• Goal of the exercise
Quote the data below in full, please, without altering anything.

[START]

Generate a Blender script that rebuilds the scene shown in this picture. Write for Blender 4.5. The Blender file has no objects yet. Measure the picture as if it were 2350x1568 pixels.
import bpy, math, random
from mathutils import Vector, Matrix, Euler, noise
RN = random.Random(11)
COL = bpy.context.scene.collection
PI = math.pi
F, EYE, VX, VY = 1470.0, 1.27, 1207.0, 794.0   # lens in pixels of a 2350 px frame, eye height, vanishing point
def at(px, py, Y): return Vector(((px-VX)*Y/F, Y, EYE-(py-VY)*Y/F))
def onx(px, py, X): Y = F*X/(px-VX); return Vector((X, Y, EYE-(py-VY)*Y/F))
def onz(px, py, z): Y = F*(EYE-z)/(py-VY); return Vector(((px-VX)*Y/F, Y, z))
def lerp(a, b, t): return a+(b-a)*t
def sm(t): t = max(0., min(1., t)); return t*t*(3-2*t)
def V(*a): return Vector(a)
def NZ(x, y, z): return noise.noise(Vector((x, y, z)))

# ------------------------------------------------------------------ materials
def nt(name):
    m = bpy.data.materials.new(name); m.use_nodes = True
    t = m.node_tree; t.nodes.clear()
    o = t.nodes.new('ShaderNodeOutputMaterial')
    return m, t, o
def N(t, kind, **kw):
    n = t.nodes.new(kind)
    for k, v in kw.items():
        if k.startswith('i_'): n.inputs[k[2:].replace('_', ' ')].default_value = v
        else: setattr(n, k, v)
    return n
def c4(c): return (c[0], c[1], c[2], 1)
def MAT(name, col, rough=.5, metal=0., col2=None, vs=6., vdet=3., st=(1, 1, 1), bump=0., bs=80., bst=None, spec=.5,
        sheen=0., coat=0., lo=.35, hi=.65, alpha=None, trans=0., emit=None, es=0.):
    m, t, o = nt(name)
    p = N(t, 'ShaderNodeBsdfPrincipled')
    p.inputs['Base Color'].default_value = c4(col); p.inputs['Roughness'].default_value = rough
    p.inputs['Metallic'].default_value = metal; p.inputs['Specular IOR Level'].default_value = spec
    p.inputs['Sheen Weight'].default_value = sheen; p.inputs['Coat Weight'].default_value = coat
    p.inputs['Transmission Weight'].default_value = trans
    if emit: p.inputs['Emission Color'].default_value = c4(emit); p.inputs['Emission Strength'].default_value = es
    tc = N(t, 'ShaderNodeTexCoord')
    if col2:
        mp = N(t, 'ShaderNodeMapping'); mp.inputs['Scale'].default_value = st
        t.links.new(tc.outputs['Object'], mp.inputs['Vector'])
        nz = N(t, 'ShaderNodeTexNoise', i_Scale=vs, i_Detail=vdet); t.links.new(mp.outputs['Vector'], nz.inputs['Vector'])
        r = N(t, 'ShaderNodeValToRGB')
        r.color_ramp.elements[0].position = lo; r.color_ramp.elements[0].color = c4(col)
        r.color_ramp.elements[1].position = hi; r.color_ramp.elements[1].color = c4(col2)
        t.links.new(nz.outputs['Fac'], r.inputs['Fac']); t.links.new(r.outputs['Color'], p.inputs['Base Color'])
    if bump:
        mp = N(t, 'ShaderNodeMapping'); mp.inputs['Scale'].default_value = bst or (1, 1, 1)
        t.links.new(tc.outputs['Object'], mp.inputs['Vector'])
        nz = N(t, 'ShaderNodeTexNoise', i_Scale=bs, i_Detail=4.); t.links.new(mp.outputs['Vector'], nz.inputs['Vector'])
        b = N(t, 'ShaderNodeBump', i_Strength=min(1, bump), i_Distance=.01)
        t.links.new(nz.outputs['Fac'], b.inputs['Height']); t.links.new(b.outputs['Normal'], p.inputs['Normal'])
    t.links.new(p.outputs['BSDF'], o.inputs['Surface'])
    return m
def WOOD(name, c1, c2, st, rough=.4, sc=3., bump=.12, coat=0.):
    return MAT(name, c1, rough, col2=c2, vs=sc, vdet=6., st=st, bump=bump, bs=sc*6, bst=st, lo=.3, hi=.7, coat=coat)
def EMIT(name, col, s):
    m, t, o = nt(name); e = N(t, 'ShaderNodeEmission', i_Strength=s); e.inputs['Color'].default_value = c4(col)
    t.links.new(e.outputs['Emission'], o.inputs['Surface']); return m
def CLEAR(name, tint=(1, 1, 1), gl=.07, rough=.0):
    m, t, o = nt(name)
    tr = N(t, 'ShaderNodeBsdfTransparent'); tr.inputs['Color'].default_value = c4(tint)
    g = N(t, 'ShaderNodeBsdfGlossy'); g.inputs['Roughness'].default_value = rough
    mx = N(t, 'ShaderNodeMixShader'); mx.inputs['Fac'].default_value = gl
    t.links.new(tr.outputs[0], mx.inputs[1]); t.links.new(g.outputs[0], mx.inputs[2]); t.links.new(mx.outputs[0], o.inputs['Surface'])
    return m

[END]

• Solution to the exercise
Generate a Blender script that rebuilds the scene shown in this picture. Write for Blender 4.5. The Blender file has no objects yet. Measure the picture as if it were 2350x1568 pixels.
import bpy, math, random
from mathutils import Vector, Matrix, Euler, noise
RN = random.Random(11)
COL = bpy.context.scene.collection
PI = math.pi
F, EYE, VX, VY = 1470.0, 1.27, 1207.0, 794.0   # lens in pixels of a 2350 px frame, eye height, vanishing point
def at(px, py, Y): return Vector(((px-VX)*Y/F, Y, EYE-(py-VY)*Y/F))
def onx(px, py, X): Y = F*X/(px-VX); return Vector((X, Y, EYE-(py-VY)*Y/F))
def onz(px, py, z): Y = F*(EYE-z)/(py-VY); return Vector(((px-VX)*Y/F, Y, z))
def lerp(a, b, t): return a+(b-a)*t
def sm(t): t = max(0., min(1., t)); return t*t*(3-2*t)
def V(*a): return Vector(a)
def NZ(x, y, z): return noise.noise(Vector((x, y, z)))

# ------------------------------------------------------------------ materials
def nt(name):
    m = bpy.data.materials.new(name); m.use_nodes = True
    t = m.node_tree; t.nodes.clear()
    o = t.nodes.new('ShaderNodeOutputMaterial')
    return m, t, o
def N(t, kind, **kw):
    n = t.nodes.new(kind)
    for k, v in kw.items():
        if k.startswith('i_'): n.inputs[k[2:].replace('_', ' ')].default_value = v
        else: setattr(n, k, v)
    return n
def c4(c): return (c[0], c[1], c[2], 1)
def MAT(name, col, rough=.5, metal=0., col2=None, vs=6., vdet=3., st=(1, 1, 1), bump=0., bs=80., bst=None, spec=.5,
        sheen=0., coat=0., lo=.35, hi=.65, alpha=None, trans=0., emit=None, es=0.):
    m, t, o = nt(name)
    p = N(t, 'ShaderNodeBsdfPrincipled')
    p.inputs['Base Color'].default_value = c4(col); p.inputs['Roughness'].default_value = rough
    p.inputs['Metallic'].default_value = metal; p.inputs['Specular IOR Level'].default_value = spec
    p.inputs['Sheen Weight'].default_value = sheen; p.inputs['Coat Weight'].default_value = coat
    p.inputs['Transmission Weight'].default_value = trans
    if emit: p.inputs['Emission Color'].default_value = c4(emit); p.inputs['Emission Strength'].default_value = es
    tc = N(t, 'ShaderNodeTexCoord')
    if col2:
        mp = N(t, 'ShaderNodeMapping'); mp.inputs['Scale'].default_value = st
        t.links.new(tc.outputs['Object'], mp.inputs['Vector'])
        nz = N(t, 'ShaderNodeTexNoise', i_Scale=vs, i_Detail=vdet); t.links.new(mp.outputs['Vector'], nz.inputs['Vector'])
        r = N(t, 'ShaderNodeValToRGB')
        r.color_ramp.elements[0].position = lo; r.color_ramp.elements[0].color = c4(col)
        r.color_ramp.elements[1].position = hi; r.color_ramp.elements[1].color = c4(col2)
        t.links.new(nz.outputs['Fac'], r.inputs['Fac']); t.links.new(r.outputs['Color'], p.inputs['Base Color'])
    if bump:
        mp = N(t, 'ShaderNodeMapping'); mp.inputs['Scale'].default_value = bst or (1, 1, 1)
        t.links.new(tc.outputs['Object'], mp.inputs['Vector'])
        nz = N(t, 'ShaderNodeTexNoise', i_Scale=bs, i_Detail=4.); t.links.new(mp.outputs['Vector'], nz.inputs['Vector'])
        b = N(t, 'ShaderNodeBump', i_Strength=min(1, bump), i_Distance=.01)
        t.links.new(nz.outputs['Fac'], b.inputs['Height']); t.links.new(b.outputs['Normal'], p.inputs['Normal'])
    t.links.new(p.outputs['BSDF'], o.inputs['Surface'])
    return m
def WOOD(name, c1, c2, st, rough=.4, sc=3., bump=.12, coat=0.):
    return MAT(name, c1, rough, col2=c2, vs=sc, vdet=6., st=st, bump=bump, bs=sc*6, bst=st, lo=.3, hi=.7, coat=coat)
def EMIT(name, col, s):
    m, t, o = nt(name); e = N(t, 'ShaderNodeEmission', i_Strength=s); e.inputs['Color'].default_value = c4(col)
    t.links.new(e.outputs['Emission'], o.inputs['Surface']); return m
def CLEAR(name, tint=(1, 1, 1), gl=.07, rough=.0):
    m, t, o = nt(name)
    tr = N(t, 'ShaderNodeBsdfTransparent'); tr.inputs['Color'].default_value = c4(tint)
    g = N(t, 'ShaderNodeBsdfGlossy'); g.inputs['Roughness'].default_value = rough
    mx = N(t, 'ShaderNodeMixShader'); mx.inputs['Fac'].default_value = gl
    t.links.new(tr.outputs[0], mx.inputs[1]); t.links.new(g.outputs[0], mx.inputs[2]); t.links.new(mx.outputs[0], o.inputs['Surface'])
    return m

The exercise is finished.